An extensive mountainous landscape

Details
Jean-Joseph-Xavier Bidauld (Carpentras 1758-1846 Montmorency)
An extensive mountainous landscape
oil on canvas, unframed
13¾ x 19.1/8 in. (35 x 48.6 cm.)
Provenance
with Leggatt Bros., by 1941.
Oliver Van Oss, by 1942, and by descent to the present owner.
Literature
Ralph Edwards, Connoisseur, Letters, March 1943, p. 127, fig. D, as Attributed to John Robert Cozens.
Exhibited
London, Council for the Encouragement of Music and the Arts, An Exhibition of British Landscapes in Oils, 1942-3, no.7 as Attributed to John Robert Cozens.

Lot Essay

Bidauld left the Provenal town of Carpentras for Paris in 1783. Two years later, he embarked on a five year sojourn in Italy, in keeping with other French landscape painters of his generation. There he executed numerous oil studies of the landscape around Rome, to which he referred throughout his career.

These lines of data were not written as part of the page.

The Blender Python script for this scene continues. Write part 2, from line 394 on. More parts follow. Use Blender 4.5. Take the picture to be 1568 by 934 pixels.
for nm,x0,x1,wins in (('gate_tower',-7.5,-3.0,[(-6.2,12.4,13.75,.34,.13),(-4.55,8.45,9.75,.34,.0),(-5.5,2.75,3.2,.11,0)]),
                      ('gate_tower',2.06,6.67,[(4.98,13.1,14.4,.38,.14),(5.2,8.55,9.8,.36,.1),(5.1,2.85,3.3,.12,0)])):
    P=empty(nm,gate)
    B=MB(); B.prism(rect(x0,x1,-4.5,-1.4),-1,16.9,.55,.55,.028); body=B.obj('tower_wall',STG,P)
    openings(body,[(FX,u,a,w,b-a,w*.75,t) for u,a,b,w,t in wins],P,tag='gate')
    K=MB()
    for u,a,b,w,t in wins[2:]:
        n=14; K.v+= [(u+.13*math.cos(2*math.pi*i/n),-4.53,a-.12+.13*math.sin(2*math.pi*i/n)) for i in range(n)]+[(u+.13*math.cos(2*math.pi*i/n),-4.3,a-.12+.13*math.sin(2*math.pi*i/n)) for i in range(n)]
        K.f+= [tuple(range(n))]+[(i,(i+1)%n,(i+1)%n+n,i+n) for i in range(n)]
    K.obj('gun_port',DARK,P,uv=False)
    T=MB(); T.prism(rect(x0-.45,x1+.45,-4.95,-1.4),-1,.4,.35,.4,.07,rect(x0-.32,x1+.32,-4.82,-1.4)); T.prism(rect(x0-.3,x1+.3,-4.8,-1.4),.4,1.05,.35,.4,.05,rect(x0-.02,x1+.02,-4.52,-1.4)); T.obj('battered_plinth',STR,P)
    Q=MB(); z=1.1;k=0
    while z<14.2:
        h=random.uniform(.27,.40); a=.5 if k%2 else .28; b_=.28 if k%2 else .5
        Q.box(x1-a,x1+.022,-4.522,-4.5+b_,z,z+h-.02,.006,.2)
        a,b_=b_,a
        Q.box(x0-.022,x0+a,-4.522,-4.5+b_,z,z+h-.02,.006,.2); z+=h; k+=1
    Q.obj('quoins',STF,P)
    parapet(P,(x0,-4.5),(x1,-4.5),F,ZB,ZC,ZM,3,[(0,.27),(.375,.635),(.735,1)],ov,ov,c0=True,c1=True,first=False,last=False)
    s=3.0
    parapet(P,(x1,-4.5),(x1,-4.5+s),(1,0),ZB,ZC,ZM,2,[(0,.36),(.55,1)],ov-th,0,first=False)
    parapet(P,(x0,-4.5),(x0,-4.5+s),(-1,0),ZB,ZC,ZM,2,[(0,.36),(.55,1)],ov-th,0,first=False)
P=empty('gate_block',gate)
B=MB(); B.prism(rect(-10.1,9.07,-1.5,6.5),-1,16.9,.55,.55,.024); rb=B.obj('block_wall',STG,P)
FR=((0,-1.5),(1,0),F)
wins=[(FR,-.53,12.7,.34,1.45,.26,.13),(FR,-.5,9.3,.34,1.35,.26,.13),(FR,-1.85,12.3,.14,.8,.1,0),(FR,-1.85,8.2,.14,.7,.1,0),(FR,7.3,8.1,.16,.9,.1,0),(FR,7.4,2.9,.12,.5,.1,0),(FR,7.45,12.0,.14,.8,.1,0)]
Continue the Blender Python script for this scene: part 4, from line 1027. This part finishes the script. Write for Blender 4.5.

He entered the Salon for the first time in 1791 and participated regularly thereafter. He was the first painter to be elected to the Académie as a landscape painter in 1823, and in 1825 he was awarded the Legion d'Honneur.

This painting probably depicts the landscape of the Campagna and can be compared with the similar painting sold in these Rooms, 4 July 1997, lot 67 (£60,000), with its subtle, crystalline light and meticulous execution. Oil sketches such as these were often of small size and were rarely signed and dated as they were considered private working aids.